◆ To be done ◆
Write out the entire listing below exactly as it appears, minus any pictures.

◆ Data shown ◆
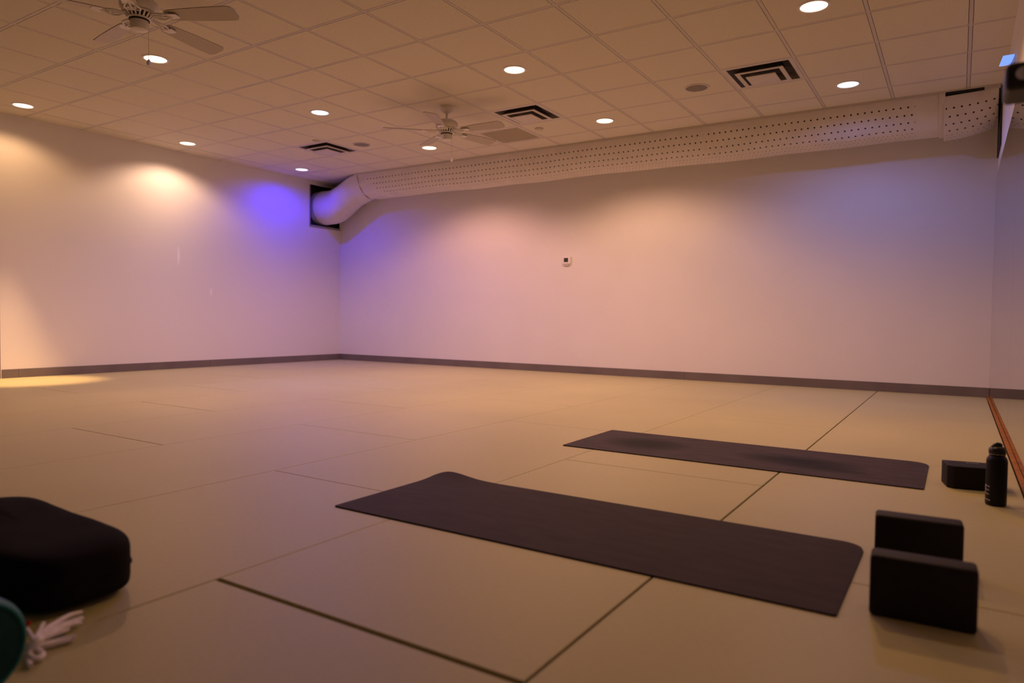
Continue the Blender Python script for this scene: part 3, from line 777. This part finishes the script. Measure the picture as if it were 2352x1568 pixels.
# ------------------------------------------------------------------ white cord tassel
root = thing('cord_tassel', 'white cotton cord tied in a knot with a frayed tassel by the black bolster', 'tassel', (-1.645, 0.705, 0.0))
def strand(b, pts, rad, n=8):
    P = [Vector(p) for p in pts]; out = []
    for i in range(len(P)-1):                       # Catmull-Rom
        p0, p1, p2, p3 = P[max(i-1, 0)], P[i], P[i+1], P[min(i+2, len(P)-1)]
        for s in range(6):
            t = s/6
            out.append(0.5*((2*p1)+(-p0+p2)*t+(2*p0-5*p1+4*p2-p3)*t*t+(-p0+3*p1-3*p2+p3)*t**3))
    out.append(P[-1]); b.tube(out, rad, n)
b = MB()
STR = [[(0.02, -0.019, 0.035), (-0.015, 0.02, 0.04), (-0.058, 0.063, 0.03), (-0.098, 0.107, 0.02), (-0.113, 0.14, 0.012)],
       [(0.007, -0.008, 0.03), (-0.01, 0.025, 0.034), (-0.053, 0.073, 0.022), (-0.076, 0.124, 0.012)],
       [(0.012, -0.008, 0.03), (-0.004, 0.026, 0.03), (-0.045, 0.076, 0.02), (-0.06, 0.113, 0.010)],
       [(0.01, -0.007, 0.028), (-0.013, 0.03, 0.022), (-0.046, 0.08, 0.010)]]
for k, s in enumerate(STR): strand(b, s, 0.0052 if k < 3 else 0.004)
b.build('frayed_end', M['cord'], root, smooth=True)
b = MB()
for s in ([(0.015, -0.016, 0.03), (0.003, 0.012, 0.016), (-0.003, 0.044, 0.01), (0.006, 0.071, 0.01)],
          [(0.011, -0.01, 0.024), (-0.001, 0.014, 0.010), (0.004, 0.041, 0.008), (0.01, 0.062, 0.008)]): strand(b, s, 0.0055)
b.build('folded_end', M['cord'], root, smooth=True)
b = MB()
for s in ([(0.02, -0.018, 0.040), (-0.003, 0.001, 0.045), (-0.028, 0.021, 0.050)], [(0.02, -0.018, 0.040), (-0.013, -0.013, 0.045), (-0.037, -0.011, 0.050)]): strand(b, s, 0.0042)
tp = b.build('cord_tip', M['cord'], root, smooth=True)
b = MB(); strand(b, [(-0.035, -0.011, 0.051), (-0.036, -0.009, 0.056), (-0.028, -0.006, 0.060)], 0.0042)
b.build('red_binding', M['red'], tp, smooth=True)['label'] = 'red yarn binding'
b = MB(); strand(b, [(0.016, -0.019, 0.03), (0.02, -0.012, 0.018), (0.035, -0.008, 0.01), (0.048, -0.021, 0.01), (0.039, -0.031, 0.014), (0.022, -0.029, 0.02), (0.018, -0.022, 0.028)], 0.0055)
strand(b, [(0.013, -0.018, 0.025), (0.015, -0.025, 0.012), (0.042, -0.038, 0.008), (0.062, -0.043, 0.007)], 0.0055)
b.build('loop', M['cord'], root, smooth=True)
b = MB(); strand(b, [(0.000, -0.012, 0.024), (0.010, -0.004, 0.034), (0.022, -0.016, 0.036), (0.014, -0.026, 0.024), (0.004, -0.014, 0.018), (0.012, -0.006, 0.028)], 0.0085, 10)
b.build('knot', M['cord'], root, smooth=True)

◆ Result of this exercise ◆
Continue the Blender Python script for this scene: part 3, from line 777. This part finishes the script. Measure the picture as if it were 2352x1568 pixels.
# ------------------------------------------------------------------ white cord tassel
root = thing('cord_tassel', 'white cotton cord tied in a knot with a frayed tassel by the black bolster', 'tassel', (-1.645, 0.705, 0.0))
def strand(b, pts, rad, n=8):
    P = [Vector(p) for p in pts]; out = []
    for i in range(len(P)-1):                       # Catmull-Rom
        p0, p1, p2, p3 = P[max(i-1, 0)], P[i], P[i+1], P[min(i+2, len(P)-1)]
        for s in range(6):
            t = s/6
            out.append(0.5*((2*p1)+(-p0+p2)*t+(2*p0-5*p1+4*p2-p3)*t*t+(-p0+3*p1-3*p2+p3)*t**3))
    out.append(P[-1]); b.tube(out, rad, n)
b = MB()
STR = [[(0.02, -0.019, 0.035), (-0.015, 0.02, 0.04), (-0.058, 0.063, 0.03), (-0.098, 0.107, 0.02), (-0.113, 0.14, 0.012)],
       [(0.007, -0.008, 0.03), (-0.01, 0.025, 0.034), (-0.053, 0.073, 0.022), (-0.076, 0.124, 0.012)],
       [(0.012, -0.008, 0.03), (-0.004, 0.026, 0.03), (-0.045, 0.076, 0.02), (-0.06, 0.113, 0.010)],
       [(0.01, -0.007, 0.028), (-0.013, 0.03, 0.022), (-0.046, 0.08, 0.010)]]
for k, s in enumerate(STR): strand(b, s, 0.0052 if k < 3 else 0.004)
b.build('frayed_end', M['cord'], root, smooth=True)
b = MB()
for s in ([(0.015, -0.016, 0.03), (0.003, 0.012, 0.016), (-0.003, 0.044, 0.01), (0.006, 0.071, 0.01)],
          [(0.011, -0.01, 0.024), (-0.001, 0.014, 0.010), (0.004, 0.041, 0.008), (0.01, 0.062, 0.008)]): strand(b, s, 0.0055)
b.build('folded_end', M['cord'], root, smooth=True)
b = MB()
for s in ([(0.02, -0.018, 0.040), (-0.003, 0.001, 0.045), (-0.028, 0.021, 0.050)], [(0.02, -0.018, 0.040), (-0.013, -0.013, 0.045), (-0.037, -0.011, 0.050)]): strand(b, s, 0.0042)
tp = b.build('cord_tip', M['cord'], root, smooth=True)
b = MB(); strand(b, [(-0.035, -0.011, 0.051), (-0.036, -0.009, 0.056), (-0.028, -0.006, 0.060)], 0.0042)
b.build('red_binding', M['red'], tp, smooth=True)['label'] = 'red yarn binding'
b = MB(); strand(b, [(0.016, -0.019, 0.03), (0.02, -0.012, 0.018), (0.035, -0.008, 0.01), (0.048, -0.021, 0.01), (0.039, -0.031, 0.014), (0.022, -0.029, 0.02), (0.018, -0.022, 0.028)], 0.0055)
strand(b, [(0.013, -0.018, 0.025), (0.015, -0.025, 0.012), (0.042, -0.038, 0.008), (0.062, -0.043, 0.007)], 0.0055)
b.build('loop', M['cord'], root, smooth=True)
b = MB(); strand(b, [(0.000, -0.012, 0.024), (0.010, -0.004, 0.034), (0.022, -0.016, 0.036), (0.014, -0.026, 0.024), (0.004, -0.014, 0.018), (0.012, -0.006, 0.028)], 0.0085, 10)
b.build('knot', M['cord'], root, smooth=True)